Seem to me that Python has won. What I mean by that is that it is used almost everywhere and there is almost no compelling reason to use anything else. You want web? Django, plus a million other frameworks, all well tested and documented. Machine learning? Tensorflow, Keras or PyTorch. Scientific computing? Numpy.
For the last two decades people have complained about (C)Python not being multi-threaded, not jitted, not having tco, being to simplistic and so on. In practice it seem to have mattered very little. For the applications where it do matter, like if you are writing your own language vm, compiler (but see PyPy) or garbage collector, you have to ask "Yes, ok, but how often do you do that?"
There are plenty of compelling reasons to use other languages. Macros, types, threads, interfaces, lambdas, tail calls etc.
But what matters in this world is short term profit. Python is easy to get started with, has a ton of frameworks than can be duct taped into semi-working software by mostly anyone and is taught in many schools.
The majority of the people in the world that can benefit from writing computer programs for the most various purposes are not professionals, nor desire to be.
Computation is a powerful tool wide incredibly wide applications, and Python makes this tool accessible to humanity in general. That is no small thing.
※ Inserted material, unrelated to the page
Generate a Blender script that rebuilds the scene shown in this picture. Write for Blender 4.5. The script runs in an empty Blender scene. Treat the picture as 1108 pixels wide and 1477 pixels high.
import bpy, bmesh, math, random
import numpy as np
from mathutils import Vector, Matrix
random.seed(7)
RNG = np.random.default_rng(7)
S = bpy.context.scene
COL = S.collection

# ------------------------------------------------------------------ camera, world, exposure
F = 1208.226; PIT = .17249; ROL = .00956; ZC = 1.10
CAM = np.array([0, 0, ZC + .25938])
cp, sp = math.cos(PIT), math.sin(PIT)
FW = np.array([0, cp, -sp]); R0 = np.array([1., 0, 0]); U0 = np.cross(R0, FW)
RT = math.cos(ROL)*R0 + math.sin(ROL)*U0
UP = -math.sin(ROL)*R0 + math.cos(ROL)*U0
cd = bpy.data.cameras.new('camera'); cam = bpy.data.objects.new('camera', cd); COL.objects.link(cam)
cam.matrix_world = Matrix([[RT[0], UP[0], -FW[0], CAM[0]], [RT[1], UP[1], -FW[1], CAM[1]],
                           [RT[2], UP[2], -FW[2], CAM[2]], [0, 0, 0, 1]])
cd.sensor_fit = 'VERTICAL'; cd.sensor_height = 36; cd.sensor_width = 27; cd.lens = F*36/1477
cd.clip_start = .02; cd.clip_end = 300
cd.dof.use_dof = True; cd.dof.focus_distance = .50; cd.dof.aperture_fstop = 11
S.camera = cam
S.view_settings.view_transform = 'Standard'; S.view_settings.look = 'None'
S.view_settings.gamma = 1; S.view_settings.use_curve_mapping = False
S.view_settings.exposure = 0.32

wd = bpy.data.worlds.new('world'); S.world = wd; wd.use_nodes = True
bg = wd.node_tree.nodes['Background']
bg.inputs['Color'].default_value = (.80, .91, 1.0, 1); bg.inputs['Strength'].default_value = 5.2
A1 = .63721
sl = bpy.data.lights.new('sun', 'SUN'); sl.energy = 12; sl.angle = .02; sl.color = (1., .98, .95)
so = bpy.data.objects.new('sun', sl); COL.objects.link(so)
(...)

Macros, types, threads, interfaces, lambdas, tail calls, etc. are incredibly niche interests, and perfectly unnecessary for the vast majority of computations that people would like to perform.
While python does lack in many areas i think your list is a bit off. For macros, Python is one of the most meta-programmable language ever (for better or worse). Types, interfaces and lambdas exist. Threads also, caveat GIL, but also multiprocessing.
One exception is GUI applications. There are Python bindings to popular GUI frameworks but my experience it doesn't always feel like 100% pythonic. Python is not perfect choice if you want to deploy your application as binary. Actually it is downside of all interpreted languages.
For the last two decades people have complained about (C)Python not being multi-threaded, not jitted, not having tco, being to simplistic and so on. In practice it seem to have mattered very little. For the applications where it do matter, like if you are writing your own language vm, compiler (but see PyPy) or garbage collector, you have to ask "Yes, ok, but how often do you do that?"